O terço final do jogo reservou as melhores emoções, que os outros dois nem puderam rascunhar. Depois de dois golaços, veio mais um, esfuziante, do mesmo Petkovic, num chute poderoso de duzentas jardas, fazendo com que o goleiro esticasse-se todo em busca do nada, da bola já devidamente endereçada.

Em menos de meia hora, o time outrora esgarçado e esbaforido tinha feições de uma invencível armada. Numa virada fabulosa, restou aos torcedores do Grêmio - senhor do jogo na primeira etapa sem, no entanto, traduzir a superioridade técnica em resultado – a saída das arquibancadas, desistindo do dia, com sofreguidão.

Outra vez, quando menos se esperava, fomos desatentos, não detalhistas, afobados. E entregamos uma vitória que, por boa parte do jogo, não nos caberia. Contudo, já que a mesma se desenhou em nossos marejados olhos, porque não aproveitá-la, saboreá-la? Poderíamos. Deveríamos. Não fizemos, pois.

O jogo não foi tudo o que falaram, creio. Valeu mais pelo finzinho e pela intensidade de emoções.

Porém, a menor parte do tempo da partida nos serve de bom presságio.

Não tivemos nada de fenomenal em nossa atuação pelo conjunto da obra. Todavia, o pequeno solo liderado por Petkovic, em dia de inferno e céu, trouxe-nos ventos de esperança. O campeonato ainda está longe, muito longe. Há muito que fazer e construir.

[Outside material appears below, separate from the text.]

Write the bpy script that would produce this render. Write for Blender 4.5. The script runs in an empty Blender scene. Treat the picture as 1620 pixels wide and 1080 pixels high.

O pequeno terço de jogo, contudo, nos serviu da prova de que somos capazes, de que podemos galgar posições e que, se soubermos trabalhar na construção, tijolo após tijolo, todos delicadamente cimentados, não será a maior das surpresas caso tenhamos ao final do ano uma bela casa, com uma bela sala, capaz de abrigar o desejado troféu.